I've posted my lesson in Australian geography to the wiki.
June 2001
I think my standards have lowered enough that now I think ``good design'' is when the page doesn't irritate the living fuck out of me. ... It's the same kind of feeling I get when I see someone in an SUV slowing down and using their turn signals.
To append to my previous rant, as much as I consider it unlikely, I'd love to see lots of websites pick up on Microsoft Free Fridays
Mozilla, (which will soon be released as Netscape 6.1), currently takes about 600ms more time to render a webpage than Internet Explorer. It also uses 10-20MB more memory. So why do I use it? Because at least it fucking renders things properly.
I redesigned my last-n page today. I figured that I'd test it in IE5.5, Mozilla and lynx, and tell everyone else to get stuffed. In my opinion, if you're using any IE older than the current release, you're open to all sorts of security exploits, if you're still using Netscape 4.x, you're just a masochist, but every site should still be friendly to text-mode browsers.
The resulting code for the front page was pure elegance. There was no table code at all (you should only ever use tables for tabular data), all the various blocks were done with styled DIV tags. I wrote the page with the W3C specifications in front of me, and aside from one place where it turned out to be me misinterpreting the CSS2 specification[1], Mozilla displayed the resulting page perfectly.
Internet Explorer 5.5, on the other hand:
- Didn't understand position: fixed at all.
- Couldn't draw within the lines - text was drawn over the borders of the surrounding divs.
- Borders on either side of the div randomly vanish.
Mozilla has been the victim of an enormous amount of criticism because of its bugs, despite the fact that it's not even out of beta yet. Any of these bugs would be a milestone-stopper in Mozilla, and certainly a release stopper, but they managed to make it to a release version of IE5.5. I wondered if the problem was fixed in IE6, so I asked Lonita (who has IE6 beta installed) to check the page for me. The results were even worse (the screenshots she sent me are at http://www.pastiche.org/~cmiller/s1.jpg and http://www.pastiche.org/~cmiller/s2.jpg )
So sure, the browser I use is slower, uses up more memory, and has a few quirks left. But at least it does what it says it'll do - it draws webpages properly.
I'm about to do some very, very strange things to my LASTN page. It'll be unreadable for a while.

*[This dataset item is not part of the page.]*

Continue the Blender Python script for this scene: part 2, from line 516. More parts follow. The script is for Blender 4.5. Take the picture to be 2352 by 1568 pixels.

If you're using Mozilla (or I think it'll work on the brand new Netscape 6.1 beta), create a bookmark, set its URL to http://www.livejournal.com/users/%s. Then in the bookmark properties, set its keyword to lj, then you can type "lj foo" in the location bar, and get transported directly to foo's journal.
I think it's possible to do something similar (or possibly identical) in Internet Explorer, but I don't really use it any more.
He's a twentieth century boy, with his hands on the rails
Trying not to be sick again and holding on for tomorrow.
London ice cracks on a seamless line,
he's hanging on for dear life
So we hold each other tightly and hold on for tomorrow.
On Friday night, I didn't go out to a pub and get drunk. Instead I came home and got drunk instead. Around midnight, through the bottom of the last bottle, I had the really nifty idea of sticking my photo up on hotornot.com.
No, really. Keep laughing, I am.
When I submitted my photo, the form asked me to rate myself. I took a few honest moments, and chose "6". To see how it ended up, you can click on the "more things" link. If you don't care, then feel happy in your well-adjustedness. Anyway, the voting was totally unbiased - I didn't tell anyone it was there, and it's not there any more. My original plan was to leave it up for a week, but it turns out that after 200 votes, the male photos get taken down anyway.
What I don't quite understand is how the graphs correspond to the rating number. As far as I can see, the two statistics bear no resemblance to each other.
Trying to save myself, but my self keeps slipping away.
- Candi
- o.k. I found something that really bothers me about this monitor. it has buttons and lights on the front and I keep trying to get to them with the mouse :)
- Charles
- Tell me. Do you also get annoyed when you can't cut/paste URLs from the TV to the computer?
- Candi
- umm.. well..
- Candi
- *grin*
- Charles
- A straight answer please. :)
- Candi
- it's annoying, yes :Þ
Further proof unnecessary.
Of course, I've done even worse myself. I once read the "You Know You've Been Hacking Too Long When" list, and scared myself - I've had sticky-notes on my monitor, and tried to raise windows over them. I've found myself putting semi-colons on the end of sentences. Once, while reading a magazine, I found the second article in a series, and caught myself thinking "Well, I can hit esc-P to see if the parent article is still on the server."